Problem statement
Repeat every line, exactly, from the very first through the one where "add_child(we)" appears. Add nothing else.

Source data
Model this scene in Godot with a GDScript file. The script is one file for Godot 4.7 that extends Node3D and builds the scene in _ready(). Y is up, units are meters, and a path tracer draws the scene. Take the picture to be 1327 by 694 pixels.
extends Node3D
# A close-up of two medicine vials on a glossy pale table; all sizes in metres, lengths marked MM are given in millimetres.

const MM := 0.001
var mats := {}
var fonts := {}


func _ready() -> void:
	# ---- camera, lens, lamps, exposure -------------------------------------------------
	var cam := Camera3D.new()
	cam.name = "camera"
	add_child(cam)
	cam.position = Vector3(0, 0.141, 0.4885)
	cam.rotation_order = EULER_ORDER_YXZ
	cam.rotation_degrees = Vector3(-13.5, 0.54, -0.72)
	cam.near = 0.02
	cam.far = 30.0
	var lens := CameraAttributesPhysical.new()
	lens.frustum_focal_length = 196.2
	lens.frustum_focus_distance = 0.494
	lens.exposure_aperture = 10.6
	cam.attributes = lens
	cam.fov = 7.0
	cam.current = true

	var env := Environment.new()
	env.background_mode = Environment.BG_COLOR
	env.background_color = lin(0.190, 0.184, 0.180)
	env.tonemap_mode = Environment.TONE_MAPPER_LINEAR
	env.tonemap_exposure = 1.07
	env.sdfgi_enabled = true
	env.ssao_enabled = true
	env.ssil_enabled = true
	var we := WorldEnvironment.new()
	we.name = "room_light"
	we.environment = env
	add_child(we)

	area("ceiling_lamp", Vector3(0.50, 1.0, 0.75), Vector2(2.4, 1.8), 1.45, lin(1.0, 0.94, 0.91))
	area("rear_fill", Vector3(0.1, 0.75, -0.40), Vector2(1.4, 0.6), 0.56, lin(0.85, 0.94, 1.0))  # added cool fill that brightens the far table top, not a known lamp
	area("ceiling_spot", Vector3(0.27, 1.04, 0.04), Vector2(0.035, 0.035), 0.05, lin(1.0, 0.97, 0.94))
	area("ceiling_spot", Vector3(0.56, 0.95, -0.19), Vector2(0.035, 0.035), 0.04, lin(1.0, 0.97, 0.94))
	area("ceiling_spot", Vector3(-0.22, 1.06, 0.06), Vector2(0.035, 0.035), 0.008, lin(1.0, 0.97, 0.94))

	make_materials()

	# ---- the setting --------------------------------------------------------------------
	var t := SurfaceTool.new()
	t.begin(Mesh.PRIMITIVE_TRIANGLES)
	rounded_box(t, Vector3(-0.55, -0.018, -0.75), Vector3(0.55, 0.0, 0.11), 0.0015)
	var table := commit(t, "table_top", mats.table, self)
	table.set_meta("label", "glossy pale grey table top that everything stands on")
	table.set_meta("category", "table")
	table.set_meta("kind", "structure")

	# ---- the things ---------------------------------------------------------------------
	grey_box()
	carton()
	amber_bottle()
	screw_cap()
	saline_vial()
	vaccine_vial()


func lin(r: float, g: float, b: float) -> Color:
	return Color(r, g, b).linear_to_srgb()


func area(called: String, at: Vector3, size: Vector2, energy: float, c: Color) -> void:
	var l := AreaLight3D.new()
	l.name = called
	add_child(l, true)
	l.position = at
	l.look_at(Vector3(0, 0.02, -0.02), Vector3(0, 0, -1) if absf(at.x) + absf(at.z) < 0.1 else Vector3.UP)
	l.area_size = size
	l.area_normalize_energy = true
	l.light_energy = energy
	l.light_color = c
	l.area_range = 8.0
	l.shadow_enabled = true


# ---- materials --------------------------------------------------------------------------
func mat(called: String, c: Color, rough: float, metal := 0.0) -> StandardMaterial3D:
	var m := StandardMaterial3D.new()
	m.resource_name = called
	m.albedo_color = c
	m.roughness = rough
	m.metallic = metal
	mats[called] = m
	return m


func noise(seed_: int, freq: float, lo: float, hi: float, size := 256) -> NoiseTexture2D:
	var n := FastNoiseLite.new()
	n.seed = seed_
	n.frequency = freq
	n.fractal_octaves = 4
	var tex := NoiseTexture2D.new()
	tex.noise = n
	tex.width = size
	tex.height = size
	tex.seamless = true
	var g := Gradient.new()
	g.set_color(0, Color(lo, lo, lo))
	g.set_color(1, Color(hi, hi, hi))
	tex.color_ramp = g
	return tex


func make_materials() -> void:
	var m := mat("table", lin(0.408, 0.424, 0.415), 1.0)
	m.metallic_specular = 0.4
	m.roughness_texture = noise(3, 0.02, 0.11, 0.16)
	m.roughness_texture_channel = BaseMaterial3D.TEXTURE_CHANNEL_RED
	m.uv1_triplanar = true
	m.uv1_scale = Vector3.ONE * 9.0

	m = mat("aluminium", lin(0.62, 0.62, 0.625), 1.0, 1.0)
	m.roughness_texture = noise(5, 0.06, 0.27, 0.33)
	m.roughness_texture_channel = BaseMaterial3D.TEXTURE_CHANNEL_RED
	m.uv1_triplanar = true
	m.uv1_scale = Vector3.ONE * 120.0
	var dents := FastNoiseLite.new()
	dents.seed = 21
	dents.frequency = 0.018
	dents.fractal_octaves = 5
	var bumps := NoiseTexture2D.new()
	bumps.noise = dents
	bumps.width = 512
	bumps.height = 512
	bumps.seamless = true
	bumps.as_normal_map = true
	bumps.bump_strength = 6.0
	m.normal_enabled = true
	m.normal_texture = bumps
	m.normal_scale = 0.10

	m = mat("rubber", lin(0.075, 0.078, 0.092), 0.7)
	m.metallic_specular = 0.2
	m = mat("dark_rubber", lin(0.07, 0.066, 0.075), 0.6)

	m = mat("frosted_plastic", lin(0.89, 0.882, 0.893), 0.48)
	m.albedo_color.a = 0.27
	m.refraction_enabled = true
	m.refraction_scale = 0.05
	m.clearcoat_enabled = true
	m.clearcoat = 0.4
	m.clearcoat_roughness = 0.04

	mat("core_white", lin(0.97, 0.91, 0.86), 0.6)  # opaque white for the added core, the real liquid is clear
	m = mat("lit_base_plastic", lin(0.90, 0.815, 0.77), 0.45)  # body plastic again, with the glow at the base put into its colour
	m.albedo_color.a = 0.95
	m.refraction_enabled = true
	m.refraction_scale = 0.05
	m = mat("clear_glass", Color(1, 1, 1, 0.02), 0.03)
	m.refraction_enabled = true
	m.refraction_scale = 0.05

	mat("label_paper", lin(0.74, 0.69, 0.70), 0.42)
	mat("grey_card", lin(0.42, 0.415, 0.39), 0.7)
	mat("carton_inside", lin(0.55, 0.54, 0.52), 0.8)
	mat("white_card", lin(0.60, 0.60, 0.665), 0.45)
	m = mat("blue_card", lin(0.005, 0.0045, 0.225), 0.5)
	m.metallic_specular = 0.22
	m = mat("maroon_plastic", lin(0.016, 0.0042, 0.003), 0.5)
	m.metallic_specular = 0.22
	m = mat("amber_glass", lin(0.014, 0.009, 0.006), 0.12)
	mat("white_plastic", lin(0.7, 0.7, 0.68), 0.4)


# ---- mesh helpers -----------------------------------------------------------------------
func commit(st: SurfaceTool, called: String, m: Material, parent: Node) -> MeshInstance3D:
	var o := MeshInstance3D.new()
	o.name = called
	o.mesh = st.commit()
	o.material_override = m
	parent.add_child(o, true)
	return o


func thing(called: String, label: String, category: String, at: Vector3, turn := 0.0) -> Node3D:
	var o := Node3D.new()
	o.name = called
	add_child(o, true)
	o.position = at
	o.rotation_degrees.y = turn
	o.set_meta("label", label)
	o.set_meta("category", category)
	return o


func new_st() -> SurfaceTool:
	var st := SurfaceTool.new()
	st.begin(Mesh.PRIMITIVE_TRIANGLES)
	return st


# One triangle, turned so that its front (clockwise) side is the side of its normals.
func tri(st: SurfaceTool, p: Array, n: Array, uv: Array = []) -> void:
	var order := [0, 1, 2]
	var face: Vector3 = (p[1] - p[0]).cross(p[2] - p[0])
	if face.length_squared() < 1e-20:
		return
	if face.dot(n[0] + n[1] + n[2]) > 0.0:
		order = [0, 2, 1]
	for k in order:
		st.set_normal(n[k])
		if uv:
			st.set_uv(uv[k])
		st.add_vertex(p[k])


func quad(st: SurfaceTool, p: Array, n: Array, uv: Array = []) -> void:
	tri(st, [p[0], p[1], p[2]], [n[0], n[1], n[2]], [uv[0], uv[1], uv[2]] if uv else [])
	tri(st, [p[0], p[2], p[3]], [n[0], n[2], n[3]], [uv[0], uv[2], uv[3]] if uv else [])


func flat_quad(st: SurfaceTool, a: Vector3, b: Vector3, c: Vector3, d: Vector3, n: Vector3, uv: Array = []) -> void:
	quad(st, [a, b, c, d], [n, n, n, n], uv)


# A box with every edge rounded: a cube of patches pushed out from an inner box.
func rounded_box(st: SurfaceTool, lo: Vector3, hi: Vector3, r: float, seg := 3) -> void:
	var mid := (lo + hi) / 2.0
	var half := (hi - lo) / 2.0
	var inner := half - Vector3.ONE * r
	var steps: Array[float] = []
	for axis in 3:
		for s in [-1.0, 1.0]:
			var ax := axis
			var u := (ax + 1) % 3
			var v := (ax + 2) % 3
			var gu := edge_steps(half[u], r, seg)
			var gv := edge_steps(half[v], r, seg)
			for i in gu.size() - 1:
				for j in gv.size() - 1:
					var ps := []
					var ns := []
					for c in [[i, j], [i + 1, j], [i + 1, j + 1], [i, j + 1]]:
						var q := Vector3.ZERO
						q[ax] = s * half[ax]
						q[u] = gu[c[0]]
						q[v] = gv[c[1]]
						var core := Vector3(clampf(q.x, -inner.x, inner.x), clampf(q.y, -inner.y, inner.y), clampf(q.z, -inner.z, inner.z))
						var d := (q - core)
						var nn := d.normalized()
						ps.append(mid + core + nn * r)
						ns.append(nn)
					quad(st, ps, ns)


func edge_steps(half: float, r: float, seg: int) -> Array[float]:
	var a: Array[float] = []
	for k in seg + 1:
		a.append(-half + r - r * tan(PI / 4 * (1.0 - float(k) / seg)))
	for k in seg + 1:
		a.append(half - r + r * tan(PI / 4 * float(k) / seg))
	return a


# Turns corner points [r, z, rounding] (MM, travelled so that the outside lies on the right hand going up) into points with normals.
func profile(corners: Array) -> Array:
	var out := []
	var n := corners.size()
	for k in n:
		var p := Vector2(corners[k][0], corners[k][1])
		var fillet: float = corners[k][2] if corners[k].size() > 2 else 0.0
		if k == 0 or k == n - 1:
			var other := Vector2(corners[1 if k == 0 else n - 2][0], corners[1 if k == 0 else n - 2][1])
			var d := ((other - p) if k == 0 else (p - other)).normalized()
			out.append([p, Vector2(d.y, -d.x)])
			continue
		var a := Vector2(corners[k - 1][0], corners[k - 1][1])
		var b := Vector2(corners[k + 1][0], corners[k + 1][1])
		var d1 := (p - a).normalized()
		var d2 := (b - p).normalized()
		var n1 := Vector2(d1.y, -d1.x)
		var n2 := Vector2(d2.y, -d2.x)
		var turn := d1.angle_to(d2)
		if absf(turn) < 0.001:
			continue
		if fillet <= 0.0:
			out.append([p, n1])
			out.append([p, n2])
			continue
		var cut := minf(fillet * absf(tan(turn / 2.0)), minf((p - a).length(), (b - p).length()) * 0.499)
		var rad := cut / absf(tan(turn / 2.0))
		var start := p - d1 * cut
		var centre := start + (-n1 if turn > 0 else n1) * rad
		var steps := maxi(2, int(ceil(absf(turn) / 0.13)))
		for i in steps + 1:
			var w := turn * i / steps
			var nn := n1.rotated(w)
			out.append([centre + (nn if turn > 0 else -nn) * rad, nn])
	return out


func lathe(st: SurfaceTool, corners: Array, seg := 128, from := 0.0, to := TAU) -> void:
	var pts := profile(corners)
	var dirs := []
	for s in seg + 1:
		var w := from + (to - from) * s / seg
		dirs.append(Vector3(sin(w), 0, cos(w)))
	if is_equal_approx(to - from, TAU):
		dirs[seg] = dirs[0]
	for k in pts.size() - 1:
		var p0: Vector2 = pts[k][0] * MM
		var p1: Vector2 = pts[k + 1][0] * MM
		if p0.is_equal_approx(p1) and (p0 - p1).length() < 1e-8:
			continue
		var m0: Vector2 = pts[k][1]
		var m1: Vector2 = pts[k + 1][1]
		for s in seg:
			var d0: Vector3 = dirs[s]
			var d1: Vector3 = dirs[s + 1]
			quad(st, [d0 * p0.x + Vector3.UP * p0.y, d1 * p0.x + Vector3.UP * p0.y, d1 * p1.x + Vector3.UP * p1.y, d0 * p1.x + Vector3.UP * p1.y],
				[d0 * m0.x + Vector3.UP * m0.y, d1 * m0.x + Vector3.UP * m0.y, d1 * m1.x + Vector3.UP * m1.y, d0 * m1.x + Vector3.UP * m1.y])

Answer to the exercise
Model this scene in Godot with a GDScript file. The script is one file for Godot 4.7 that extends Node3D and builds the scene in _ready(). Y is up, units are meters, and a path tracer draws the scene. Take the picture to be 1327 by 694 pixels.
extends Node3D
# A close-up of two medicine vials on a glossy pale table; all sizes in metres, lengths marked MM are given in millimetres.

const MM := 0.001
var mats := {}
var fonts := {}


func _ready() -> void:
	# ---- camera, lens, lamps, exposure -------------------------------------------------
	var cam := Camera3D.new()
	cam.name = "camera"
	add_child(cam)
	cam.position = Vector3(0, 0.141, 0.4885)
	cam.rotation_order = EULER_ORDER_YXZ
	cam.rotation_degrees = Vector3(-13.5, 0.54, -0.72)
	cam.near = 0.02
	cam.far = 30.0
	var lens := CameraAttributesPhysical.new()
	lens.frustum_focal_length = 196.2
	lens.frustum_focus_distance = 0.494
	lens.exposure_aperture = 10.6
	cam.attributes = lens
	cam.fov = 7.0
	cam.current = true

	var env := Environment.new()
	env.background_mode = Environment.BG_COLOR
	env.background_color = lin(0.190, 0.184, 0.180)
	env.tonemap_mode = Environment.TONE_MAPPER_LINEAR
	env.tonemap_exposure = 1.07
	env.sdfgi_enabled = true
	env.ssao_enabled = true
	env.ssil_enabled = true
	var we := WorldEnvironment.new()
	we.name = "room_light"
	we.environment = env
	add_child(we)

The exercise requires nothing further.